> [Required work] The data below holds the lines to copy: everything from the line containing "Model this scene" to the line containing "from mathutils import Vector, Matrix, noise as", both ends included, set down exactly.

[Entries with scene source code]
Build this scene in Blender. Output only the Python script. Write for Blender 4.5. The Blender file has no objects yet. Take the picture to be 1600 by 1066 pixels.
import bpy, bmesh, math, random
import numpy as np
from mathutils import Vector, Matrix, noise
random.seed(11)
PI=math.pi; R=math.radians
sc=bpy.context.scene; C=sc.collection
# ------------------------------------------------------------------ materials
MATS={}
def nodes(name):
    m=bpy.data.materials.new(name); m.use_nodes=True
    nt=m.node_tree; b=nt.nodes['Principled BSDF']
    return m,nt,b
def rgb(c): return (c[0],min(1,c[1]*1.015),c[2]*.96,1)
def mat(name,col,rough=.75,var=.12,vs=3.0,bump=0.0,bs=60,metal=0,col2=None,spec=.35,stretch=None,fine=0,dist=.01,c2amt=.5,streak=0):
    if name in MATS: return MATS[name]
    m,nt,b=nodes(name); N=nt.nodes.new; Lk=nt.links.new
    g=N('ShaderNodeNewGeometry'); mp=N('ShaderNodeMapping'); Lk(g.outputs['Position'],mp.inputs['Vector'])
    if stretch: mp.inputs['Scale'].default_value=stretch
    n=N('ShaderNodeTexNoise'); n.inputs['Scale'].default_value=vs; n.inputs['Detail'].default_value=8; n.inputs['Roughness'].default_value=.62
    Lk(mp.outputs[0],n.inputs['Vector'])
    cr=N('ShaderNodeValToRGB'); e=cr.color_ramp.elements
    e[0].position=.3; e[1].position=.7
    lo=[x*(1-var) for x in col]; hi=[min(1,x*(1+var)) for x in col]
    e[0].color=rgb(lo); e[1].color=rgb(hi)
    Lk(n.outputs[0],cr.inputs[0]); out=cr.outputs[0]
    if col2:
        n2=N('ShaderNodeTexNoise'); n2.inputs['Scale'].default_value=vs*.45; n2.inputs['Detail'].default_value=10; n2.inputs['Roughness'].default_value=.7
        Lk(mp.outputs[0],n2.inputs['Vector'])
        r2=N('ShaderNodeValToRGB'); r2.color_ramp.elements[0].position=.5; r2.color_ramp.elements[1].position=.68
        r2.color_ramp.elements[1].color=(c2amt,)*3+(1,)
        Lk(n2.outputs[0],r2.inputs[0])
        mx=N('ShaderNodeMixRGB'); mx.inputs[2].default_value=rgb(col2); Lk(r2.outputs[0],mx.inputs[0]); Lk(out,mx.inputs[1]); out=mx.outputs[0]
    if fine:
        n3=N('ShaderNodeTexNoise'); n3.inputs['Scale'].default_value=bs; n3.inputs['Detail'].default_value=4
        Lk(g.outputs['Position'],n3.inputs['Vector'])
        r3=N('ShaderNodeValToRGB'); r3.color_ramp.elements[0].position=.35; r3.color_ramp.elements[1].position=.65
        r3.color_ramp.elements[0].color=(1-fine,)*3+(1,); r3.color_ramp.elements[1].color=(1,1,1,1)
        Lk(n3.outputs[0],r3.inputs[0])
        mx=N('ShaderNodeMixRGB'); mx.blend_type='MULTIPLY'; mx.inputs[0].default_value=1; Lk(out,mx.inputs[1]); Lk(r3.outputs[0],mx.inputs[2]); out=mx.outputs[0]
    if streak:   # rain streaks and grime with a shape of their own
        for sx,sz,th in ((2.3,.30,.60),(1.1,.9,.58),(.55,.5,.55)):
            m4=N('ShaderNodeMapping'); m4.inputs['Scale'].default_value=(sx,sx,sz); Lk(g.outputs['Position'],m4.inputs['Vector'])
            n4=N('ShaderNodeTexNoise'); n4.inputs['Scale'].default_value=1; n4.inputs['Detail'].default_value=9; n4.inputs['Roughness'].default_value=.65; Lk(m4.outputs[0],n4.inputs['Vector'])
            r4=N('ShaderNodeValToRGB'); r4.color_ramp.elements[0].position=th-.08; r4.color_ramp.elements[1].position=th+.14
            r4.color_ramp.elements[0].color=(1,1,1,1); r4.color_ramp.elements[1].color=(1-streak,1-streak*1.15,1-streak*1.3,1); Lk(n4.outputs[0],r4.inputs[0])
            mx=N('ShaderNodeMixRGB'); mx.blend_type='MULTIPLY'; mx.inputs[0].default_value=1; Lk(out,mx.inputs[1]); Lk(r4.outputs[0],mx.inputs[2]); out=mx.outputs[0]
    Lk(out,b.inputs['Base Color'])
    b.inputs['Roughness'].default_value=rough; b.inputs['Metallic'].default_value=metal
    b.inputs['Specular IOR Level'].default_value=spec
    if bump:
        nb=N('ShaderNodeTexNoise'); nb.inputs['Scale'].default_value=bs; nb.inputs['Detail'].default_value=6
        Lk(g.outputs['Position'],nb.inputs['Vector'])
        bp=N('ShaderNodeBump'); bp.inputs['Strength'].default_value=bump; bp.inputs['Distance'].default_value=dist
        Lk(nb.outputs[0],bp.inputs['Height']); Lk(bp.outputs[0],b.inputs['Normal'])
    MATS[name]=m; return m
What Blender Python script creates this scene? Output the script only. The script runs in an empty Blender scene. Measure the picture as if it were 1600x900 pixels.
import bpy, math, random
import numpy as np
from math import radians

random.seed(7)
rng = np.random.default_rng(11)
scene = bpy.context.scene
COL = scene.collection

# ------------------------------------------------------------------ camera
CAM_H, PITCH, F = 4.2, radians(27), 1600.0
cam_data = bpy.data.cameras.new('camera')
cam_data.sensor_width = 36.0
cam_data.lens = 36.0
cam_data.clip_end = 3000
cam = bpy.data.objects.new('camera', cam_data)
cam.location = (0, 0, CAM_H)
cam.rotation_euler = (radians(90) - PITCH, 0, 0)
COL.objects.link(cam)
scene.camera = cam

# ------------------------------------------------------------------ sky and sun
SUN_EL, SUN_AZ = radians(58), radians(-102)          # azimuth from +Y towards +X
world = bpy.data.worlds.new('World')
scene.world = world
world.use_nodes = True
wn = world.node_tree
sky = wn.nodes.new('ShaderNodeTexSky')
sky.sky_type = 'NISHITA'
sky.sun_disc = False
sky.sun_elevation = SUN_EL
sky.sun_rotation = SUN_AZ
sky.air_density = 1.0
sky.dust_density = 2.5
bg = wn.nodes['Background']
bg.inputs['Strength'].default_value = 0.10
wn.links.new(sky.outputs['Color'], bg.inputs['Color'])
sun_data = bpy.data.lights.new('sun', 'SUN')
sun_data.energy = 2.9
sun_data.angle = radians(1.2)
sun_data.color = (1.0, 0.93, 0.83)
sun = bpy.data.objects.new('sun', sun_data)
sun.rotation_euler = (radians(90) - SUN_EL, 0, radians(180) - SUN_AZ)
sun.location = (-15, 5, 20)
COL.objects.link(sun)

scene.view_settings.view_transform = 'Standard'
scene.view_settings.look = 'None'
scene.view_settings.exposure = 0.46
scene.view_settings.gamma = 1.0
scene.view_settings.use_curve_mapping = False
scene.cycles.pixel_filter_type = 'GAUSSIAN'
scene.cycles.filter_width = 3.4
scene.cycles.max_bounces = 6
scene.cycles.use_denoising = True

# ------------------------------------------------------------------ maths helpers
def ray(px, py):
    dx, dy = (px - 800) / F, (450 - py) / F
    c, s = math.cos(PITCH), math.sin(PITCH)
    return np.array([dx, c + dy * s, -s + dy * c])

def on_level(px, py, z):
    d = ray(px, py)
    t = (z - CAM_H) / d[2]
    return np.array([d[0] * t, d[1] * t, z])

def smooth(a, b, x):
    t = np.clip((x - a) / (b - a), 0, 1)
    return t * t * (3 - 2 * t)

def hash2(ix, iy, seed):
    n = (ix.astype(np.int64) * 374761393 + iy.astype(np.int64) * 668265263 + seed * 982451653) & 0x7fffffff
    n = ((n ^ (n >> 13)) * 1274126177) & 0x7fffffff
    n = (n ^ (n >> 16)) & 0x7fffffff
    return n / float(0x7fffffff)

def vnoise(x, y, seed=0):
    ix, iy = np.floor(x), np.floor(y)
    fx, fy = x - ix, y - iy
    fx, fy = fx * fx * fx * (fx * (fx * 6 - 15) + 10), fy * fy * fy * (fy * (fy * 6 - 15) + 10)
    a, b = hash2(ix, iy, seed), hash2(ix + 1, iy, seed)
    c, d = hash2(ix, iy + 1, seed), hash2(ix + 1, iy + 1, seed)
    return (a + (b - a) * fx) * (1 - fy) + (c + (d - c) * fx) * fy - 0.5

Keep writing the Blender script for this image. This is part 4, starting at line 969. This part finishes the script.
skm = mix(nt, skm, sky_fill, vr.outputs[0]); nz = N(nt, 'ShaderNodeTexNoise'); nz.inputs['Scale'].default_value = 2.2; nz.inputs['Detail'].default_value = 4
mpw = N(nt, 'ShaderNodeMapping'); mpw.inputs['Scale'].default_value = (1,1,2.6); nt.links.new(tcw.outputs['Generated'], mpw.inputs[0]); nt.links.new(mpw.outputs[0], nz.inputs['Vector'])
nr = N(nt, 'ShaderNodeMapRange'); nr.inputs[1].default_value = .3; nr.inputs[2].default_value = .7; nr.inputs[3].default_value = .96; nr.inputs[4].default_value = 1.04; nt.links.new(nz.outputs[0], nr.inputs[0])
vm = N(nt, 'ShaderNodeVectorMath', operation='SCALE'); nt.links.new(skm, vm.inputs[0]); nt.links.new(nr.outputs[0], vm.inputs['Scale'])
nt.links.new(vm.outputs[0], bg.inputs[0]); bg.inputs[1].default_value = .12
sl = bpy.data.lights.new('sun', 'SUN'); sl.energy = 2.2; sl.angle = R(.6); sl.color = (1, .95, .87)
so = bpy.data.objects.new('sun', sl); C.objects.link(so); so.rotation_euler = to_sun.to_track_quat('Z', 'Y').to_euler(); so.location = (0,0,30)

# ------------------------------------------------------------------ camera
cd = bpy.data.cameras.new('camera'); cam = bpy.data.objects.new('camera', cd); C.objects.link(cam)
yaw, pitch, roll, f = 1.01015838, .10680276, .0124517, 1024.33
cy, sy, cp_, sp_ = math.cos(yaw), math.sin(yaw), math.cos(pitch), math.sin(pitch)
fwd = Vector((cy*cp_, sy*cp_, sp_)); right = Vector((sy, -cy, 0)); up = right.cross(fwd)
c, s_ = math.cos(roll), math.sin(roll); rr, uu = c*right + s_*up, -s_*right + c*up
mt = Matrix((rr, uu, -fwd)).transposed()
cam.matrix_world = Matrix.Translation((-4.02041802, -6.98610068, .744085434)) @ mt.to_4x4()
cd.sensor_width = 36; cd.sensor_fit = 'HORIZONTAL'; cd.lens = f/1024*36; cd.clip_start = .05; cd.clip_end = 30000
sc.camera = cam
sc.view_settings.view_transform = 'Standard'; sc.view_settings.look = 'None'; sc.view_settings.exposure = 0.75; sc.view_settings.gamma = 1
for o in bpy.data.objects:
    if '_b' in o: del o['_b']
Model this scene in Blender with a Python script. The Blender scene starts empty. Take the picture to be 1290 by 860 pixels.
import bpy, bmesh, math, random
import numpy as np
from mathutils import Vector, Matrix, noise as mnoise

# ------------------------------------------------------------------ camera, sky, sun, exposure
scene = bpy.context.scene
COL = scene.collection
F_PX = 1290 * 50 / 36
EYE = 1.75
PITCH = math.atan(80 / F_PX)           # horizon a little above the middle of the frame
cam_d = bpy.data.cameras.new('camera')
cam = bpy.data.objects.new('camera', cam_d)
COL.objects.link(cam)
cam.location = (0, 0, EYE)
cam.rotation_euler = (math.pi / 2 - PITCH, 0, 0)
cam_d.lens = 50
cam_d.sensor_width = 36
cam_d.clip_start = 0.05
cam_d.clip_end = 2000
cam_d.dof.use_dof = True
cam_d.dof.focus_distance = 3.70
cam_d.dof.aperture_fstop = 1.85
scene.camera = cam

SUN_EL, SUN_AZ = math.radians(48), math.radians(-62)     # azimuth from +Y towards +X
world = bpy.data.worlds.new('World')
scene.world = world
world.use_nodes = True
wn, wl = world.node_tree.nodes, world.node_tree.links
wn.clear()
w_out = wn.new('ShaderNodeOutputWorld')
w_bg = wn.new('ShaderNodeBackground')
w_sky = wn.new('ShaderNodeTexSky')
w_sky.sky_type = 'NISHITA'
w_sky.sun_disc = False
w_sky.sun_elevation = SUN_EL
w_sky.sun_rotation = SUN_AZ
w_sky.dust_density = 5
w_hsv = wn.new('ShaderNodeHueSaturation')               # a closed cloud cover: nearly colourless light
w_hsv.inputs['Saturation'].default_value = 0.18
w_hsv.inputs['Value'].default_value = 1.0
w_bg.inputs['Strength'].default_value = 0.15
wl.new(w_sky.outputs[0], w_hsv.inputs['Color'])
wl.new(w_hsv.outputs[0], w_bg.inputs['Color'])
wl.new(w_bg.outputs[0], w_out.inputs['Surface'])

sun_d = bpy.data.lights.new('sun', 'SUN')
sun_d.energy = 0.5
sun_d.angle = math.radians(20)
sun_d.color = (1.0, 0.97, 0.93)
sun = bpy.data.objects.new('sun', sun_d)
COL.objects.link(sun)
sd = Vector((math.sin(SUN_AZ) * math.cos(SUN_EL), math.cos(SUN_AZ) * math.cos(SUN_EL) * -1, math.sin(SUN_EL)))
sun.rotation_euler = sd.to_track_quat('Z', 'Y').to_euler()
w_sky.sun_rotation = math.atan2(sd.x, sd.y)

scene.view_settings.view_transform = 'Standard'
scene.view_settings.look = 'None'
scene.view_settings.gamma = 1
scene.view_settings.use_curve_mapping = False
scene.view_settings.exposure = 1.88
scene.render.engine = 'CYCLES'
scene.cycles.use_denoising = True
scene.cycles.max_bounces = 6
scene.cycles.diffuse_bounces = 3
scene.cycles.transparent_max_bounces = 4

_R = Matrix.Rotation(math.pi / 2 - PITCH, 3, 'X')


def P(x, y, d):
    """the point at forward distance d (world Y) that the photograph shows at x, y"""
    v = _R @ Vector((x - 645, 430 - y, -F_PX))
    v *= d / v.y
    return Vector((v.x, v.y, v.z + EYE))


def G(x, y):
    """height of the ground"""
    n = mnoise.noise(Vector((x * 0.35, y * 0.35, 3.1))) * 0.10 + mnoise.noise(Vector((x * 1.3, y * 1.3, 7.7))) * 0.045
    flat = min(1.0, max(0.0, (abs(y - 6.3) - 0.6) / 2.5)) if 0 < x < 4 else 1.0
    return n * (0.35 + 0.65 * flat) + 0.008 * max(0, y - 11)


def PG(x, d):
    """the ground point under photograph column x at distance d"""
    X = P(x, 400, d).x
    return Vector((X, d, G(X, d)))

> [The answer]
Model this scene in Blender with a Python script. The Blender scene starts empty. Take the picture to be 1290 by 860 pixels.
import bpy, bmesh, math, random
import numpy as np
from mathutils import Vector, Matrix, noise as mnoise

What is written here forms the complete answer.